Phosphorus runs off from farm fields and dirty city streets. Those are known as non-point sources.

But it’s also released by sewage treatment plants.

These are point sources of pollution, and they’re regulated through permits under the Clean Water Act. The state runs the permit program, but the EPA provides oversight.

And the EPA has raised questions about the St. Albans permit. Roger Janson is chief of the EPA’s municipal permits branch in Boston.

(Janson) The permit that they have currently drafted and proposed for the …. waste water treatment facility may not be controlling phosphorus in the discharge to an appropriate level for the discharge into St. Albans Bay.

(Dillon) The EPA urged the state to consider tighter phosphorus limits for St. Albans. The EPA pointed out that St. Albans Bay already fails water quality standards, so the state’s proposed limits could cause the bay to get worse.

Chris Kilian is the Vermont director of the Conservation Law Foundation.

(Kilian) I think it’s very significant that U.S. EPA which has primary responsibility for administering the Clean Water Act is pointing out to the Vermont Agency of Natural Resources that the permit conditions that the agency is proposing for the St. Albans Bay plant don’t meet the requirements of the Clean Water Act, that they’re too weak.

(Dillon) Julie Moore heads the state’s "Clean and Clear" program that oversees the clean up of Lake Champlain. She says the state is focusing on controlling other sources of pollution, such as the run-off from agriculture and development.

(Moore) Even if you eliminated that discharge from the St. Albans wastewater treatment facility that the bay wouldn’t come close to, it wouldn’t come to close to ensuring the attainment of water quality standards in St. Albans, that there has to be a significant reduction in non-point loads.

(Dillon) Kilian says it makes sense to ratchet down all pollution sources. He questions the legality of the draft permit, since the Clean Water Act doesn’t allow more pollution to go into waters that already fail water quality standards.
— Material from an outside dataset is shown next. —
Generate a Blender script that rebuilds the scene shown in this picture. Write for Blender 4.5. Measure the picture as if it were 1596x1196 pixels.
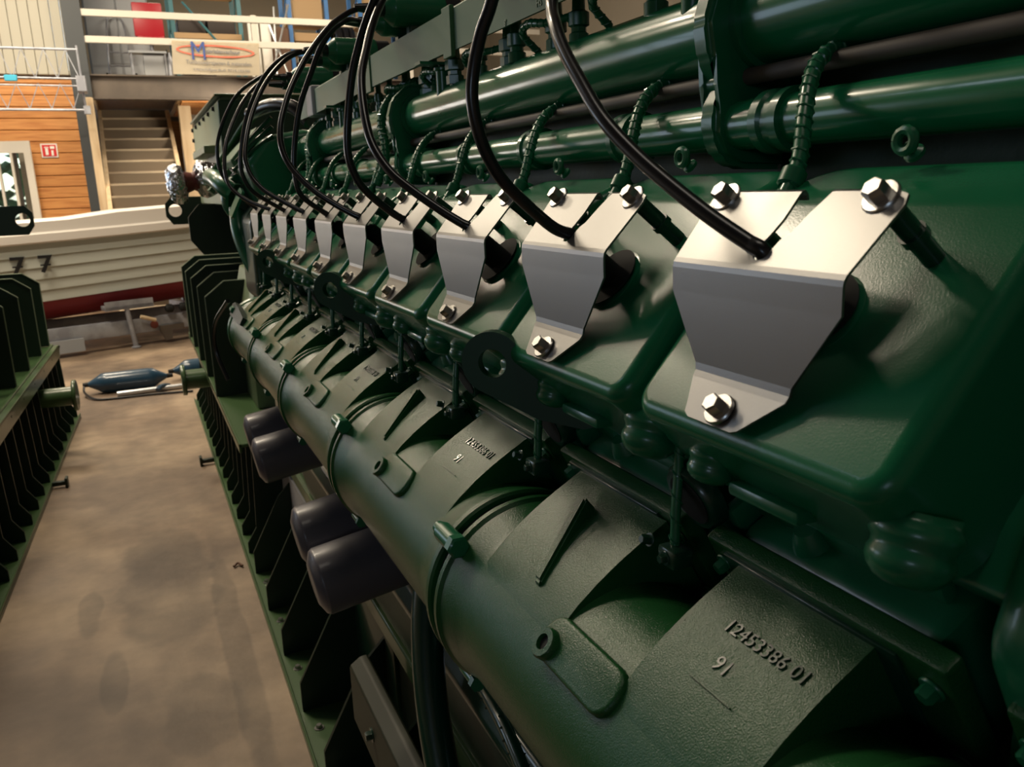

(Kilian) It seems unconscionable that the Agency of Natural Resources would weaken phosphorus protections from a wastewater treatment plant in this polluted section of Lake Champlain. And if need be, we are seriously considering challenging this decision if it stands.

(Dillon) Moore says cutting phosphorus from sewage plants is expensive, and the state has to set priorities for how it spends its clean up money.

But Roger Janson, the EPA’s permit chief, says that two-dozen sewer plants in Massachusetts already achieve substantially lower phosphorus levels than Vermont has set for St. Albans.

For VPR News, I’m John Dillon in Montpelier.